Im Falle von Würzburg darf ich darauf hinweisen, dass vor wenigen Jahren ein Moscheebau auf dem Heuchelhof errichtet wurde (südlich des Baumarktes OBI, mithin sicherlich nicht in städtebaulich neuralgischer Lage), um auch hier deutlich zu machen, dass den muslimischen Mitbürgerinnen und Mitbürgern sehr wohl ein Gebetsraum zugestanden werden kann und soll, jedoch dieser sich nicht unmittelbar neben katholischen Kirchen befinden muss.
Ich halte gerade das Beispiel Würzburg für einen gelungenen Kompromiss des Nebeneinanders von Religionen.
Ebenfalls darf ich darauf hinweisen, dass mir durch meine politische Tätigkeit auch eine Vielzahl von türkischen Mitbürgerinnen und Mitbürgern bekannt ist, welche eine radikale Islamisierung heftigst ablehnen und lediglich die Erlaubnis erwarten, ihre Religion auch im Zuzugsland Deutschland nachkommen zu dürfen.

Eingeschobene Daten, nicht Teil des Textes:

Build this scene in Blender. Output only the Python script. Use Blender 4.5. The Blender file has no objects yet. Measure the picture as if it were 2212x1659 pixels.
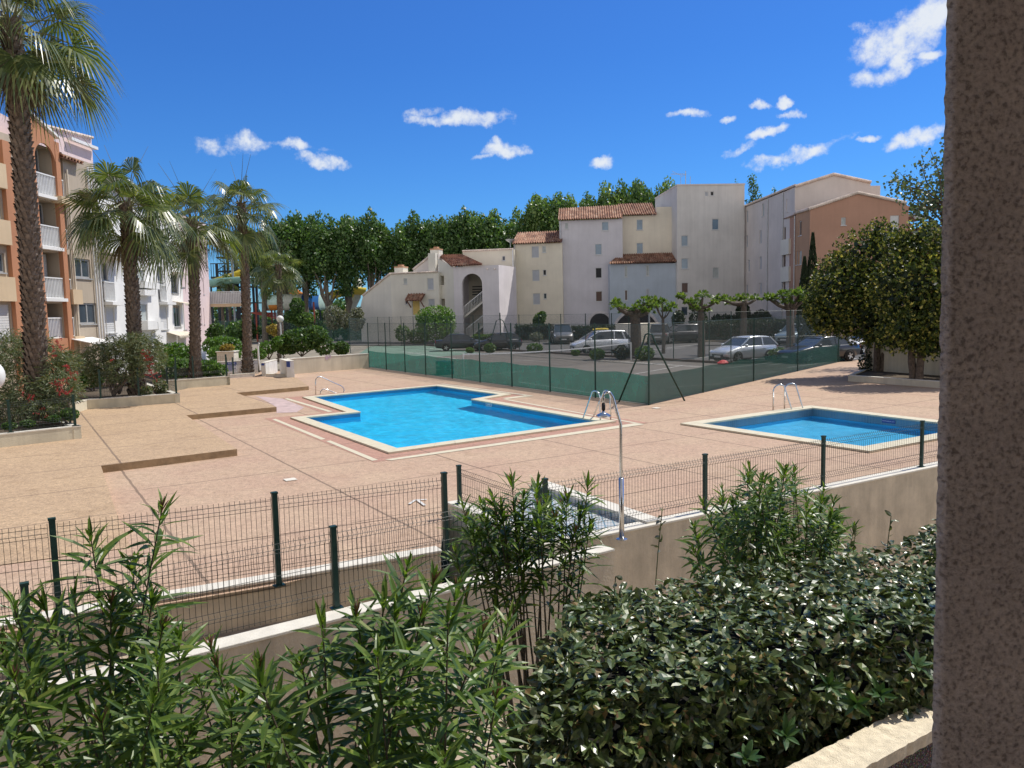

Es muss allerdings möglich sein, gegen ein überdimensioniertes Moscheevorhaben auch öffentlich Kritik üben zu dürfen zu dürfen ohne als Ausländerfeind bzw. rechtsradikal abgestempelt zu werden.
Auch hinsichtlich der Namensgebung sollten die muslimischen Bauherren durch eine rechtzeitige und sorgfältige Unterrichtung auf eine breite Akzeptanz ihres Bauvorhabens hinwirken. Dabei sollte erläutert werden, wer die Moschee trägt, welche Aktivitäten dort geplant sind und wie der Kontakt zu ihrer Umgebung gestaltet werden soll. Hilfreich ist auch eine möglichst weitgehende Transparenz hinsichtlich der Finanzierung. Sollten dabei verfassungsfeindliche Tendenzen sichtbar werden, sind geeignete Maßnahmen zu ergreifen.